## Task statement:
Every line of the listing must be reproduced as it stands. Leave the images behind.

## Material:
------------------------------------

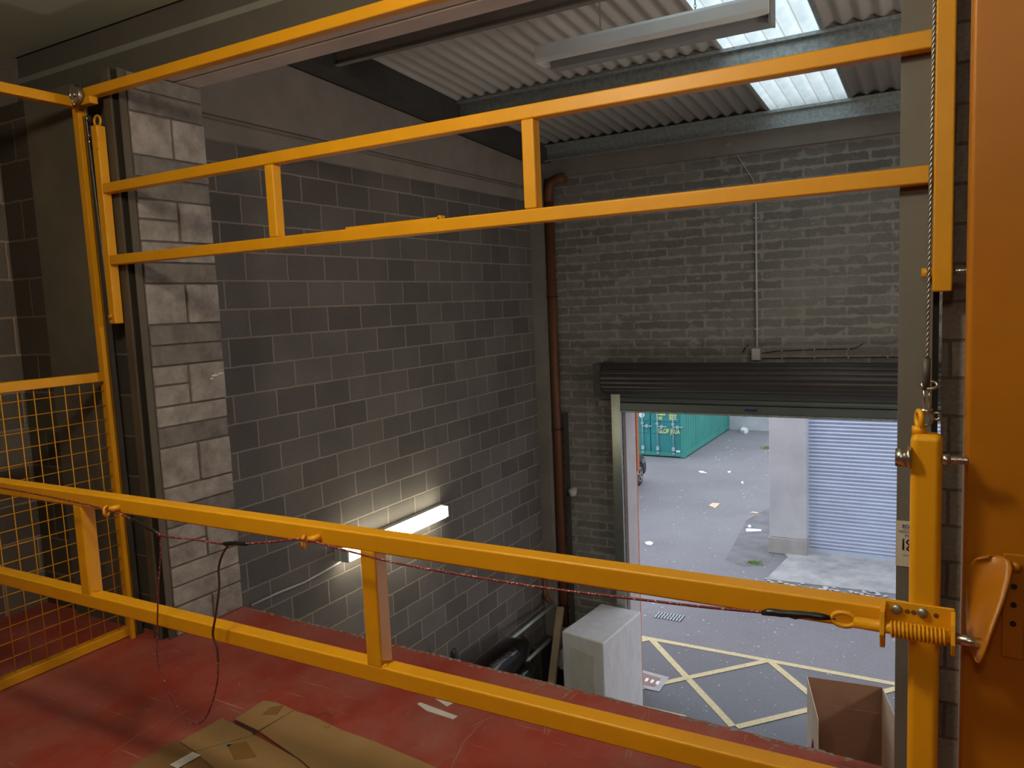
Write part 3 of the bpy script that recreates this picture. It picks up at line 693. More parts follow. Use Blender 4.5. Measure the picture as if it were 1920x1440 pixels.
# left side frame with mesh
SX = -3.94
sf = thing('side_frame', (SX, 1.5, 0), 'yellow mesh side frame standing on the left of the gate', 'frame')
SY0, SY1 = 0.35, 2.53
post(SX, SY1, 0.0, 2.89, 'post', sf, .028); post(SX, SY0, 0.0, 2.89, 'post', sf, .028)
for zz, nm in ((2.865, 'top_rail'), (1.44, 'middle_rail'), (0.028, 'bottom_rail')):
    MB().box(SX - HB, SX + HB, SY0 + .028, SY1 - .028, zz - HB, zz + HB).build(nm, 'yellow', sf, bevel=.006, seg=3)
mb = MB(); yy = SY1 - .028 - .06
while yy > SY0 + .03: mb.cyl((SX + .006, yy, 0.04), (SX + .006, yy, 1.43), .0026, 6); yy -= .077
zz = 1.365
while zz > .06: mb.cyl((SX, SY0 + .02, zz), (SX, SY1 - .02, zz), .0026, 6); zz -= .077
mb.build('wire_mesh', 'yellow', sf)
MB().box(SX + .052, SX + .072, SY1 - .06, SY1 - .035, 0.0, 2.80).build('guide_bar', 'yellow', sf, bevel=.002)
MB().box(SX + .03, SX + .053, SY1 + .0, SY1 + .02, 0.0, 2.80).build('guide_slot', 'darksteel', sf)
sf.rotation_euler.y = -0.009
# top bar and pulley
tbp = thing('top_bar', (-1.9, 2.49, 2.88), 'yellow top bar running across above the raised gate', 'bar')
MB().box(-3.83, 0.10, 2.465, 2.515, 2.86, 2.91).build('bar', 'yellow', tbp, bevel=.006, seg=3)
MB().box(-3.84, -3.76, 2.455, 2.50, 2.825, 2.862).build('end_stub', 'yellow', tbp, bevel=.005)
pu = thing('pulley', (-3.90, 2.49, 2.86), 'small chrome pulley at the top corner of the left side frame', 'pulley')
pc = Vector((-3.838, 2.44, 2.870))
MB().cyl(pc - Vector((0, .012, 0)), pc + Vector((0, .012, 0)), .040, 24).build('wheel', 'dull_steel', pu)
MB().ring(pc - Vector((0, .012, 0)), (0, 1, 0), .038, .005).build('rim', 'steel', pu)
MB().cyl(pc - Vector((0, .024, 0)), pc - Vector((0, .010, 0)), .014, 6).build('axle_bolt', 'steel', pu)
MB().tube([pc + Vector((-.045, -.01, .02)), pc + Vector((-.035, -.012, -.01)), pc + Vector((-.01, -.012, -.05))], .006, 8).build('bracket', 'steel', pu)
w2 = wire('wire_rope', hit(160, 205, 1, 2.5), hit(206, 590, 1, 2.5), .003, 'thin wire rope in the gap beside the left frame post')
for (px_, py_) in ((163, 222), (167, 254), (168, 266), (203, 545), (205, 572)): MB().ball(tuple(hit(px_, py_, 1, 2.49)), .008, (1, 1, 1.6), 1).build('rope_clip', 'steel', w2)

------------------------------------

## Written response:
Write part 3 of the bpy script that recreates this picture. It picks up at line 693. More parts follow. Use Blender 4.5. Measure the picture as if it were 1920x1440 pixels.
# left side frame with mesh
SX = -3.94
sf = thing('side_frame', (SX, 1.5, 0), 'yellow mesh side frame standing on the left of the gate', 'frame')
SY0, SY1 = 0.35, 2.53
post(SX, SY1, 0.0, 2.89, 'post', sf, .028); post(SX, SY0, 0.0, 2.89, 'post', sf, .028)
for zz, nm in ((2.865, 'top_rail'), (1.44, 'middle_rail'), (0.028, 'bottom_rail')):
    MB().box(SX - HB, SX + HB, SY0 + .028, SY1 - .028, zz - HB, zz + HB).build(nm, 'yellow', sf, bevel=.006, seg=3)
mb = MB(); yy = SY1 - .028 - .06
while yy > SY0 + .03: mb.cyl((SX + .006, yy, 0.04), (SX + .006, yy, 1.43), .0026, 6); yy -= .077
zz = 1.365
while zz > .06: mb.cyl((SX, SY0 + .02, zz), (SX, SY1 - .02, zz), .0026, 6); zz -= .077
mb.build('wire_mesh', 'yellow', sf)
MB().box(SX + .052, SX + .072, SY1 - .06, SY1 - .035, 0.0, 2.80).build('guide_bar', 'yellow', sf, bevel=.002)
MB().box(SX + .03, SX + .053, SY1 + .0, SY1 + .02, 0.0, 2.80).build('guide_slot', 'darksteel', sf)
sf.rotation_euler.y = -0.009
# top bar and pulley
tbp = thing('top_bar', (-1.9, 2.49, 2.88), 'yellow top bar running across above the raised gate', 'bar')
MB().box(-3.83, 0.10, 2.465, 2.515, 2.86, 2.91).build('bar', 'yellow', tbp, bevel=.006, seg=3)
MB().box(-3.84, -3.76, 2.455, 2.50, 2.825, 2.862).build('end_stub', 'yellow', tbp, bevel=.005)
pu = thing('pulley', (-3.90, 2.49, 2.86), 'small chrome pulley at the top corner of the left side frame', 'pulley')
pc = Vector((-3.838, 2.44, 2.870))
MB().cyl(pc - Vector((0, .012, 0)), pc + Vector((0, .012, 0)), .040, 24).build('wheel', 'dull_steel', pu)
MB().ring(pc - Vector((0, .012, 0)), (0, 1, 0), .038, .005).build('rim', 'steel', pu)
MB().cyl(pc - Vector((0, .024, 0)), pc - Vector((0, .010, 0)), .014, 6).build('axle_bolt', 'steel', pu)
MB().tube([pc + Vector((-.045, -.01, .02)), pc + Vector((-.035, -.012, -.01)), pc + Vector((-.01, -.012, -.05))], .006, 8).build('bracket', 'steel', pu)
w2 = wire('wire_rope', hit(160, 205, 1, 2.5), hit(206, 590, 1, 2.5), .003, 'thin wire rope in the gap beside the left frame post')
for (px_, py_) in ((163, 222), (167, 254), (168, 266), (203, 545), (205, 572)): MB().ball(tuple(hit(px_, py_, 1, 2.49)), .008, (1, 1, 1.6), 1).build('rope_clip', 'steel', w2)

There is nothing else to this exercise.